Many of Cambodia’s bright new buildings fell into disrepair, and were neglected even after the Khmer Rouge were removed from power by a Vietnamese invasion in 1979. Phnom Penh was under foreign occupation for the next decade.
As people began to trickle back into Phnom Penh, residents drifted back to the White Building. They found their belongings exactly where they had left them when they walked out on April 17 1975, according to Sebastian Strangio, author of Hun Sen’s Cambodia. Because property records were destroyed by the Khmer Rouge, many started as squatters and then became official tenants.
Sinat’s aunt, Chea Samon, 49, moved to the White Building in 1980. Samon remembers it as a happy time at the building, despite the turmoil many residents had survived and the lingering post-war poverty.

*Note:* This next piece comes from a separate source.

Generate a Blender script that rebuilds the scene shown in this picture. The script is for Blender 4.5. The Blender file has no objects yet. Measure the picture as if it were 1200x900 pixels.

“It was more spacious here when I first arrived here. I felt happier to live here before than now. There weren’t many people residing here. There wasn’t as much garbage downstairs as you can see now. I was happier to live here before because this building wasn’t as densely populated as it is now,” she said.
In the 1980s, before democracy and rampant capitalism replaced the Vietnamese occupation, Samon enjoyed many of the Bassac district’s original amenities.
“I can tell you it was happy to live here. Having lived here, you could enjoy the garden and the theatre nearby before it was destroyed in a fire later on. Everything around here, including this building and the theater kept its shape and quality. The streets in this neighborhood weren’t as narrow as they are now. [It was] so spacious,” she said.
Today, her apartment is dimly lit with fluorescent lighting, and has traditional Khmer woven mats on the ground. Internal walls have been removed so it feels like an L-shaped studio with a small bathroom. On one side of the apartment there is a large bed where two women seemed to sleep, with a small loft over the kitchen on the other side of the apartment for extra sleeping space. Even though the furniture is old, the apartment is clean and well kept.
The original apartments were two or three rooms, but most residents have modified them, turning the balconies into rooms or taking advantage of the high ceilings to build sleeping lofts. The renovations also explain the haphazard wood, brick and concrete appearance of the building, which was once a uniform white concrete when it was first built.
Chhum Phanith, who lives and works in the building’s historical archive, says maintaining the building, and fighting against encroaching redevelopment has helped to keep the community united.
Though most residents are low-income, they want to keep their right to live in downtown Phnom Penh—as the architects intended—rather than being pushed out to the edges of the city.
“We work together to improve this building, because if we leave this building we cannot afford to buy any house in Phnom Penh. This place is very important for me—for us,” Phanith said.
Local organization Somakun Theang Thnout has helped to fix up the building, donating iron to repair the hand rails on the open-air staircases and green paint for the hallways (an expensive commodity in Cambodia, where a can of imported paint can cost $80) and this year they will repair the roof, according to Phanith.
But there are larger structural problems. Last year, a large four-story crack appeared on one of the outer walls, caused by the massive overload from all the additions and extensions built by residents, according to local media. It was later repaired, but similar problems are expected to emerge in the future.
Residents are also worried that the White Building may be torn down by developers. It’s sitting on expensive commercial real estate in the center of Phnom Penh, down the road from a new Japanese mall and a Sofitel hotel.
Phanith said the residents of the building have no guarantee from the government that their building is protected from developers. As in other cases in Phnom Penh, the police can move in and evict residents.
However, the White Building residents have learned from past disasters and have held developers off for the moment, said Pen Sereypagna, an architect who has studied the White Building.
“The White Building is really special in that it has a dynamic mix,” said Sereypagna. “There’s police, military, the art community has galleries there, some NGOs have offices there. The White Building is now really well known inside and outside the country,” he added. “It’s not just one building,” said Sereypagna. “It’s a really small city inside the whole of Phnom Penh.”